» **Data provided**

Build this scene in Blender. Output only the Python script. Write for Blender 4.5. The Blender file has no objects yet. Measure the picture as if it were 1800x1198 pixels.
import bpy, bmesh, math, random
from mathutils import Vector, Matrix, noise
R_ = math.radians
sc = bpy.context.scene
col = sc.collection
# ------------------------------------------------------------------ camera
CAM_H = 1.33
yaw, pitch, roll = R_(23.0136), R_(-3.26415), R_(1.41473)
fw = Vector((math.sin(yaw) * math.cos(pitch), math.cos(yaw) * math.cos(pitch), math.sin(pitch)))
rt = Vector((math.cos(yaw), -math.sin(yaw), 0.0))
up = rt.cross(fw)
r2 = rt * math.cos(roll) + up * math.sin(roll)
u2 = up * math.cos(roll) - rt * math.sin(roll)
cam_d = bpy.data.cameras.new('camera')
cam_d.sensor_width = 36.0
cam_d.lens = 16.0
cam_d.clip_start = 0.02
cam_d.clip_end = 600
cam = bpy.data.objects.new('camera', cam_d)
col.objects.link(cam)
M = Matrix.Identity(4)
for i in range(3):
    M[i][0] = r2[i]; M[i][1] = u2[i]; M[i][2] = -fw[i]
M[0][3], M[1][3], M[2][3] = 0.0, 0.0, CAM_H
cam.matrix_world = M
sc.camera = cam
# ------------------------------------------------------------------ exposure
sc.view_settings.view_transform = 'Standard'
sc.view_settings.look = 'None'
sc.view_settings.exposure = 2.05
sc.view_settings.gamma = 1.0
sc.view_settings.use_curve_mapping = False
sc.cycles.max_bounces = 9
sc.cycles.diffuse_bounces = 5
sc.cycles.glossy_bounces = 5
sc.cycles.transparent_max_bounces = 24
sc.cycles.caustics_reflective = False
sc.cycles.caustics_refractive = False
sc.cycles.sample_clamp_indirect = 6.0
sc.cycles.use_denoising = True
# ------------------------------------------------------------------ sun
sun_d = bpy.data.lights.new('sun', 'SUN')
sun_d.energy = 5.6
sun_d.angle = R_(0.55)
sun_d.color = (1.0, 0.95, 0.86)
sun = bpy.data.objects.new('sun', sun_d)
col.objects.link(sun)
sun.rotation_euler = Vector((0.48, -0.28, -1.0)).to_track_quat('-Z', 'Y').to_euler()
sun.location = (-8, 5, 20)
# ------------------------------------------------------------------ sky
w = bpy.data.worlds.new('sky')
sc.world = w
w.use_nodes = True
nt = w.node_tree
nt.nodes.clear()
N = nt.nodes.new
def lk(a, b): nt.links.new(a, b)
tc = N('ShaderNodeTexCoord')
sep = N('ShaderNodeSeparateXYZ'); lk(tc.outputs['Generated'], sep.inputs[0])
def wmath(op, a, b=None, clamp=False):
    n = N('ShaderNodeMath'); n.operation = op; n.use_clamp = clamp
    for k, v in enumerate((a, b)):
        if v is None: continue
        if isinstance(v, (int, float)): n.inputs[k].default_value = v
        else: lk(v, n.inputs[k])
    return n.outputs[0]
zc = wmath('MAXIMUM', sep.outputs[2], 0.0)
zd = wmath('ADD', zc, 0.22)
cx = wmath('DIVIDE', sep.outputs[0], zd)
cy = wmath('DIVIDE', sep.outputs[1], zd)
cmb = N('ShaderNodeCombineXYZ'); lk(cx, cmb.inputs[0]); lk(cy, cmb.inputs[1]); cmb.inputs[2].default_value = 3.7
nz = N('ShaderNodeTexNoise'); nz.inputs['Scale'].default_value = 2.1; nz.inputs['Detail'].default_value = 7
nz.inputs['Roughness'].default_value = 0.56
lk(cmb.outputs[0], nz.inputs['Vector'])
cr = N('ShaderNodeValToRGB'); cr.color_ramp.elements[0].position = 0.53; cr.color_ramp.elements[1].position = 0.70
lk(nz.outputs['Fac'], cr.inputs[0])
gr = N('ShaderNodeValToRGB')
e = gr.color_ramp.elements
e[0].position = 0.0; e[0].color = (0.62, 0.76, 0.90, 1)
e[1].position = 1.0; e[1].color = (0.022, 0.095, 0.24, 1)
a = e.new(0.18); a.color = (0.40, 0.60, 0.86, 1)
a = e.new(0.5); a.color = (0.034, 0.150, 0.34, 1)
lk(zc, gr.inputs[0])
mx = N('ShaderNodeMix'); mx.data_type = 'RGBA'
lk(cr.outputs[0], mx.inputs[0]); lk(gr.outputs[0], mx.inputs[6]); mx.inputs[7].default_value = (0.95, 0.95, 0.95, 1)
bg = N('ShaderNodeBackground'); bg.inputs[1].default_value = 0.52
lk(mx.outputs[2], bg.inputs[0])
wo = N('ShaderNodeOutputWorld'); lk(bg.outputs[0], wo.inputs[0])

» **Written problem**
Retype the material in full, character for character.

» **Problem solution**
Build this scene in Blender. Output only the Python script. Write for Blender 4.5. The Blender file has no objects yet. Measure the picture as if it were 1800x1198 pixels.
import bpy, bmesh, math, random
from mathutils import Vector, Matrix, noise
R_ = math.radians
sc = bpy.context.scene
col = sc.collection
# ------------------------------------------------------------------ camera
CAM_H = 1.33
yaw, pitch, roll = R_(23.0136), R_(-3.26415), R_(1.41473)
fw = Vector((math.sin(yaw) * math.cos(pitch), math.cos(yaw) * math.cos(pitch), math.sin(pitch)))
rt = Vector((math.cos(yaw), -math.sin(yaw), 0.0))
up = rt.cross(fw)
r2 = rt * math.cos(roll) + up * math.sin(roll)
u2 = up * math.cos(roll) - rt * math.sin(roll)
cam_d = bpy.data.cameras.new('camera')
cam_d.sensor_width = 36.0
cam_d.lens = 16.0
cam_d.clip_start = 0.02
cam_d.clip_end = 600
cam = bpy.data.objects.new('camera', cam_d)
col.objects.link(cam)
M = Matrix.Identity(4)
for i in range(3):
    M[i][0] = r2[i]; M[i][1] = u2[i]; M[i][2] = -fw[i]
M[0][3], M[1][3], M[2][3] = 0.0, 0.0, CAM_H
cam.matrix_world = M
sc.camera = cam
# ------------------------------------------------------------------ exposure
sc.view_settings.view_transform = 'Standard'
sc.view_settings.look = 'None'
sc.view_settings.exposure = 2.05
sc.view_settings.gamma = 1.0
sc.view_settings.use_curve_mapping = False
sc.cycles.max_bounces = 9
sc.cycles.diffuse_bounces = 5
sc.cycles.glossy_bounces = 5
sc.cycles.transparent_max_bounces = 24
sc.cycles.caustics_reflective = False
sc.cycles.caustics_refractive = False
sc.cycles.sample_clamp_indirect = 6.0
sc.cycles.use_denoising = True
# ------------------------------------------------------------------ sun
sun_d = bpy.data.lights.new('sun', 'SUN')
sun_d.energy = 5.6
sun_d.angle = R_(0.55)
sun_d.color = (1.0, 0.95, 0.86)
sun = bpy.data.objects.new('sun', sun_d)
col.objects.link(sun)
sun.rotation_euler = Vector((0.48, -0.28, -1.0)).to_track_quat('-Z', 'Y').to_euler()
sun.location = (-8, 5, 20)
# ------------------------------------------------------------------ sky
w = bpy.data.worlds.new('sky')
sc.world = w
w.use_nodes = True
nt = w.node_tree
nt.nodes.clear()
N = nt.nodes.new
def lk(a, b): nt.links.new(a, b)
tc = N('ShaderNodeTexCoord')
sep = N('ShaderNodeSeparateXYZ'); lk(tc.outputs['Generated'], sep.inputs[0])
def wmath(op, a, b=None, clamp=False):
    n = N('ShaderNodeMath'); n.operation = op; n.use_clamp = clamp
    for k, v in enumerate((a, b)):
        if v is None: continue
        if isinstance(v, (int, float)): n.inputs[k].default_value = v
        else: lk(v, n.inputs[k])
    return n.outputs[0]
zc = wmath('MAXIMUM', sep.outputs[2], 0.0)
zd = wmath('ADD', zc, 0.22)
cx = wmath('DIVIDE', sep.outputs[0], zd)
cy = wmath('DIVIDE', sep.outputs[1], zd)
cmb = N('ShaderNodeCombineXYZ'); lk(cx, cmb.inputs[0]); lk(cy, cmb.inputs[1]); cmb.inputs[2].default_value = 3.7
nz = N('ShaderNodeTexNoise'); nz.inputs['Scale'].default_value = 2.1; nz.inputs['Detail'].default_value = 7
nz.inputs['Roughness'].default_value = 0.56
lk(cmb.outputs[0], nz.inputs['Vector'])
cr = N('ShaderNodeValToRGB'); cr.color_ramp.elements[0].position = 0.53; cr.color_ramp.elements[1].position = 0.70
lk(nz.outputs['Fac'], cr.inputs[0])
gr = N('ShaderNodeValToRGB')
e = gr.color_ramp.elements
e[0].position = 0.0; e[0].color = (0.62, 0.76, 0.90, 1)
e[1].position = 1.0; e[1].color = (0.022, 0.095, 0.24, 1)
a = e.new(0.18); a.color = (0.40, 0.60, 0.86, 1)
a = e.new(0.5); a.color = (0.034, 0.150, 0.34, 1)
lk(zc, gr.inputs[0])
mx = N('ShaderNodeMix'); mx.data_type = 'RGBA'
lk(cr.outputs[0], mx.inputs[0]); lk(gr.outputs[0], mx.inputs[6]); mx.inputs[7].default_value = (0.95, 0.95, 0.95, 1)
bg = N('ShaderNodeBackground'); bg.inputs[1].default_value = 0.52
lk(mx.outputs[2], bg.inputs[0])
wo = N('ShaderNodeOutputWorld'); lk(bg.outputs[0], wo.inputs[0])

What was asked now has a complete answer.